▸ WHAT THE TASK REQUIRES
Quote the material below exactly as written, from the first line to the line that holds "return (out[0], out[1], out[2], 1.0)", endpoints included.

▸ COLLECTED MATERIAL
################

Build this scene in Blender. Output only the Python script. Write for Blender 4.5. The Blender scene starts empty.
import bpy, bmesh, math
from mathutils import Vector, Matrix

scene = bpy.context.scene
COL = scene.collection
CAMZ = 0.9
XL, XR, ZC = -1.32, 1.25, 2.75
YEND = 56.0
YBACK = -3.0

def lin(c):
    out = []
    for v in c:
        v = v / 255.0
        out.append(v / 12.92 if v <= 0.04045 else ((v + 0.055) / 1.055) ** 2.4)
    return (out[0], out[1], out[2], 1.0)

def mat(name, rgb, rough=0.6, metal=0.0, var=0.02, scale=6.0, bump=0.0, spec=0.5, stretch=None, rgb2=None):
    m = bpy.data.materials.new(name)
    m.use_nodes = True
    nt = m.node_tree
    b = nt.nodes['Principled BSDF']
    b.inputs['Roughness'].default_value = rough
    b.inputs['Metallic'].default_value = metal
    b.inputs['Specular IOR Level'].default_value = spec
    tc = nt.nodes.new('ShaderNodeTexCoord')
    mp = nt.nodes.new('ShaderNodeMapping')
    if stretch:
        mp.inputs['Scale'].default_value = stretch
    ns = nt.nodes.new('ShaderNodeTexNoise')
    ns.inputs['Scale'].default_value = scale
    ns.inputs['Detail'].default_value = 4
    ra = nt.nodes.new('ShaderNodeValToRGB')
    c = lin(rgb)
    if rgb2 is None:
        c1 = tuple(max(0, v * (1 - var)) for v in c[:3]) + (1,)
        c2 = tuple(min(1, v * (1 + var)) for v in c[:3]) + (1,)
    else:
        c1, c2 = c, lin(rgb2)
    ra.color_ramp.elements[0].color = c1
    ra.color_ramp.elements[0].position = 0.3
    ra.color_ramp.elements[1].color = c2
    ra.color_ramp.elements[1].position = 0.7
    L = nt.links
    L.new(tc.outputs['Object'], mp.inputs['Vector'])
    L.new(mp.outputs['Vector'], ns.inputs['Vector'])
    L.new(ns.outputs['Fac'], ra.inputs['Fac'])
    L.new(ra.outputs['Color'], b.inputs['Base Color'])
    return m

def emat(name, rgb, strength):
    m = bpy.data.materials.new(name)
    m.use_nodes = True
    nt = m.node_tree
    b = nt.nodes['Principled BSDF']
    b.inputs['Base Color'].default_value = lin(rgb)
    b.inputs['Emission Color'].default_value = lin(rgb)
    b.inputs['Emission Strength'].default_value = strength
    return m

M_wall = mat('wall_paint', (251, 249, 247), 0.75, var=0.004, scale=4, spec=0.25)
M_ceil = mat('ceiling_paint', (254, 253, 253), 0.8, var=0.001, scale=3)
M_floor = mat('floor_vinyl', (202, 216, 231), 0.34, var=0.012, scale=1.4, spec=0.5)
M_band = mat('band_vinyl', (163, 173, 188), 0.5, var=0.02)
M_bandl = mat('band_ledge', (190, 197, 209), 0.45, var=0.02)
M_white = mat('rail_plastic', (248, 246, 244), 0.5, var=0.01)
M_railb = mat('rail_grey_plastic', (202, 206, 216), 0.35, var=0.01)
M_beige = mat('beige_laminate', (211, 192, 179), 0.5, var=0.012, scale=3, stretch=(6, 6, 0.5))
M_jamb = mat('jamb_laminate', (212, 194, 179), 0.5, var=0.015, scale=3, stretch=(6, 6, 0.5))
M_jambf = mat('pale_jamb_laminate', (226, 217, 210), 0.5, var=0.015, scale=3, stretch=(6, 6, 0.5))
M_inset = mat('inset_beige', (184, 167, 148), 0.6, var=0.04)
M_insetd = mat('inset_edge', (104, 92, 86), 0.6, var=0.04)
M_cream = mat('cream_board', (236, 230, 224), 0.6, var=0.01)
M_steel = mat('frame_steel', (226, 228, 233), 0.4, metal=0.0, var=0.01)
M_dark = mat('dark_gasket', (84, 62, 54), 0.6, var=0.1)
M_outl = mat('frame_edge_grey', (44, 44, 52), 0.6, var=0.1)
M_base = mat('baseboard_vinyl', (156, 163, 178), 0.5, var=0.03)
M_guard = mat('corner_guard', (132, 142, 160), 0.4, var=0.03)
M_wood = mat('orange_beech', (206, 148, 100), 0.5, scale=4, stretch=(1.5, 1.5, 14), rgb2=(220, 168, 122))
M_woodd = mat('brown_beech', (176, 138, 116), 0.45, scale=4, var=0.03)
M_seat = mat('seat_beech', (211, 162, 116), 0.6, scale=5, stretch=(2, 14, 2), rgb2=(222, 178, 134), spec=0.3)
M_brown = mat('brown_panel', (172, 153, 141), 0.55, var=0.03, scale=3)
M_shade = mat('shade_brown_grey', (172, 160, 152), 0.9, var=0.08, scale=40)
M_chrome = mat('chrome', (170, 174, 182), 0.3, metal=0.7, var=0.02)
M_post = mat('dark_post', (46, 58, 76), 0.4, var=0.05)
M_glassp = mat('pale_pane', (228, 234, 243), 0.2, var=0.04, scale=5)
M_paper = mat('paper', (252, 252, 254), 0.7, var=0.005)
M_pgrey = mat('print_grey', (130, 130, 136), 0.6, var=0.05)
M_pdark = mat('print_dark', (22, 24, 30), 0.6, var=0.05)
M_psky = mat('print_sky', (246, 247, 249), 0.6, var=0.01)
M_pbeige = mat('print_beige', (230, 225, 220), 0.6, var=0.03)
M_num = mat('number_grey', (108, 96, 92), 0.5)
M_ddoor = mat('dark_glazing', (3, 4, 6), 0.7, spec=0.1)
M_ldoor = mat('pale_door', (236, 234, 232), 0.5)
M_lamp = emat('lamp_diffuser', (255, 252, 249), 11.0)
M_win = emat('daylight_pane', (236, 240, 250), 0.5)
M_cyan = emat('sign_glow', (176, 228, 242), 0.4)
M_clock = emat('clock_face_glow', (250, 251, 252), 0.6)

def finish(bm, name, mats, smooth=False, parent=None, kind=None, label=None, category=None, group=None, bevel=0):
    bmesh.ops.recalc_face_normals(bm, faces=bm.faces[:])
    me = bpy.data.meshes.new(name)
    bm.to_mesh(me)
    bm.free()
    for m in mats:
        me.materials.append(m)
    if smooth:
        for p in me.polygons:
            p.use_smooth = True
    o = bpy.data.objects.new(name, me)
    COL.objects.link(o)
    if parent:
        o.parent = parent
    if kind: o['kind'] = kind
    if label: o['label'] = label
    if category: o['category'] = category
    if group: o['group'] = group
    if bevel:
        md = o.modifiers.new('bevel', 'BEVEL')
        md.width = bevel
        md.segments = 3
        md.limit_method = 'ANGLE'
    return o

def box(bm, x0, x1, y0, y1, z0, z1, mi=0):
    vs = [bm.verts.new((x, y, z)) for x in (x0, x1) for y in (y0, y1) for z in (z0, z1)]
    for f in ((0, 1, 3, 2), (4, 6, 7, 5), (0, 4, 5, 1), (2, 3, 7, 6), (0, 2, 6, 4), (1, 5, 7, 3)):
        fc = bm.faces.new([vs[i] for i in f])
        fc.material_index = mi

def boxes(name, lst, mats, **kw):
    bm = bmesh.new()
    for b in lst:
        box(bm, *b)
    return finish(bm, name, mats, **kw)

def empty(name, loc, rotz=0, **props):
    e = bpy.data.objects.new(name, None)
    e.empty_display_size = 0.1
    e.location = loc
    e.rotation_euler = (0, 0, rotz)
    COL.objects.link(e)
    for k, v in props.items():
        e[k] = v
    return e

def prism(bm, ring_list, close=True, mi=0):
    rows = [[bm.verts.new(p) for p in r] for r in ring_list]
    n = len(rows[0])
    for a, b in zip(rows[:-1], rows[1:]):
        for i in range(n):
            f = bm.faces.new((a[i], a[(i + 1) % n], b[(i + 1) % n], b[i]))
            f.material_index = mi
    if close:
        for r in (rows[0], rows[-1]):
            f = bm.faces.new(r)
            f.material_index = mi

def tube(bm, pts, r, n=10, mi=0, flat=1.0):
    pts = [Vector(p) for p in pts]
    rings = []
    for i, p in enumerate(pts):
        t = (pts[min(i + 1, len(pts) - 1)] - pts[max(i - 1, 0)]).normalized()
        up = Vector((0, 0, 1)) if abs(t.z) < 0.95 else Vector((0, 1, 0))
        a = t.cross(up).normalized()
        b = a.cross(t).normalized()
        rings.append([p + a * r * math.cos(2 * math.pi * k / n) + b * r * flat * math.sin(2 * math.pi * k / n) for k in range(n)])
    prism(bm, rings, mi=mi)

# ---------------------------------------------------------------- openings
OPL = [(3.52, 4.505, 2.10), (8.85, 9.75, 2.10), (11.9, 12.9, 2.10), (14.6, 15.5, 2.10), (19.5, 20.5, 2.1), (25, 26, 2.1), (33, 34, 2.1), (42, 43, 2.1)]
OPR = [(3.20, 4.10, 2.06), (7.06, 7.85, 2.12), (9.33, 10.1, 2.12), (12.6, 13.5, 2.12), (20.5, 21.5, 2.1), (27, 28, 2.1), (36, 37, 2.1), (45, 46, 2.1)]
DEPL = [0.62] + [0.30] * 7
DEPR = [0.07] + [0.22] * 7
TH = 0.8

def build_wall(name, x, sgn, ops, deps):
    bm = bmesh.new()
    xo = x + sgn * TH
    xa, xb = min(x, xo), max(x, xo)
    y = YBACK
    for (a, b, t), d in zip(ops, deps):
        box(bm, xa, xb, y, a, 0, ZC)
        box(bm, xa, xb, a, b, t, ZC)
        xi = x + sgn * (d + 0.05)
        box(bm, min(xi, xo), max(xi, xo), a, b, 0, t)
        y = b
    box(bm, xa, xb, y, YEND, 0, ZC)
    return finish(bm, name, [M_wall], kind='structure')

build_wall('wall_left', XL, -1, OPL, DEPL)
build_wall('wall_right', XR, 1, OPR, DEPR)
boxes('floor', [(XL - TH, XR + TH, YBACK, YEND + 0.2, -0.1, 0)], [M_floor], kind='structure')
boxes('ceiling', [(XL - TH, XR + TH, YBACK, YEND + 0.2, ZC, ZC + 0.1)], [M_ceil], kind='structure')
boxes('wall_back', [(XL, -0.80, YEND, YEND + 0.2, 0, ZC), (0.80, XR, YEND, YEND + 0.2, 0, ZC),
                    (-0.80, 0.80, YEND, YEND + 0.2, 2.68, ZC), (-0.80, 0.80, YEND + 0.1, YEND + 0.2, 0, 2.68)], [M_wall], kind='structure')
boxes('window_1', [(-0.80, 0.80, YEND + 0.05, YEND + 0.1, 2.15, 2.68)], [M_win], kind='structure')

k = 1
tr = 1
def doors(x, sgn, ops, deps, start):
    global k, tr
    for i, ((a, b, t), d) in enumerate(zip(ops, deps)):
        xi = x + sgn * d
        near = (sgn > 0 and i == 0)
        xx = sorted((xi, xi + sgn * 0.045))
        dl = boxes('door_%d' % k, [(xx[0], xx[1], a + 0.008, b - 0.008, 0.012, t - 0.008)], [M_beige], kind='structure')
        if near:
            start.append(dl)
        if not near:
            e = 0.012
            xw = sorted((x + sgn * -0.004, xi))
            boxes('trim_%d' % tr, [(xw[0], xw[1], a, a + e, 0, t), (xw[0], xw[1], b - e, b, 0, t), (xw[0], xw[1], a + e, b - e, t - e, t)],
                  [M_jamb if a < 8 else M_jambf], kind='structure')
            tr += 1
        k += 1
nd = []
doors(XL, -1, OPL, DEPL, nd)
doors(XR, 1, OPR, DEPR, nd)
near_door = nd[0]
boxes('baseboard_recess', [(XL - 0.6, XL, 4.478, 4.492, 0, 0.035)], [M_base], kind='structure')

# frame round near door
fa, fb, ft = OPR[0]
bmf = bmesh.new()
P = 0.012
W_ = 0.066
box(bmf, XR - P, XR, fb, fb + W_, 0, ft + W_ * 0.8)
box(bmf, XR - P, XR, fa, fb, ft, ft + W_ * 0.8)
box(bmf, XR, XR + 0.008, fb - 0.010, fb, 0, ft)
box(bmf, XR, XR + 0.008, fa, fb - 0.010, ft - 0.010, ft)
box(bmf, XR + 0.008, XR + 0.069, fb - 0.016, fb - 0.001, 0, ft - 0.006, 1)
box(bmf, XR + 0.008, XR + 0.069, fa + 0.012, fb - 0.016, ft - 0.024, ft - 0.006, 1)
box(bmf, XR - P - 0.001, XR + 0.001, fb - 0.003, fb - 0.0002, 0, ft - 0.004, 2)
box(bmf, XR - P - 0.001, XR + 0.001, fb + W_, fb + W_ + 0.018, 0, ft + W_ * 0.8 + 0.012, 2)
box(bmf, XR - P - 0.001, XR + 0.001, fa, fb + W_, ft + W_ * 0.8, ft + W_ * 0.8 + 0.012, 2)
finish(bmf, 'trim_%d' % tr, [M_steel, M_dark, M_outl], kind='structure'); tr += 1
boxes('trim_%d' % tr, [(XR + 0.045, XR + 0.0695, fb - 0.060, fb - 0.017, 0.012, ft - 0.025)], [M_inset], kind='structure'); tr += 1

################

▸ RESULT BELOW
Build this scene in Blender. Output only the Python script. Write for Blender 4.5. The Blender scene starts empty.
import bpy, bmesh, math
from mathutils import Vector, Matrix

scene = bpy.context.scene
COL = scene.collection
CAMZ = 0.9
XL, XR, ZC = -1.32, 1.25, 2.75
YEND = 56.0
YBACK = -3.0

def lin(c):
    out = []
    for v in c:
        v = v / 255.0
        out.append(v / 12.92 if v <= 0.04045 else ((v + 0.055) / 1.055) ** 2.4)
    return (out[0], out[1], out[2], 1.0)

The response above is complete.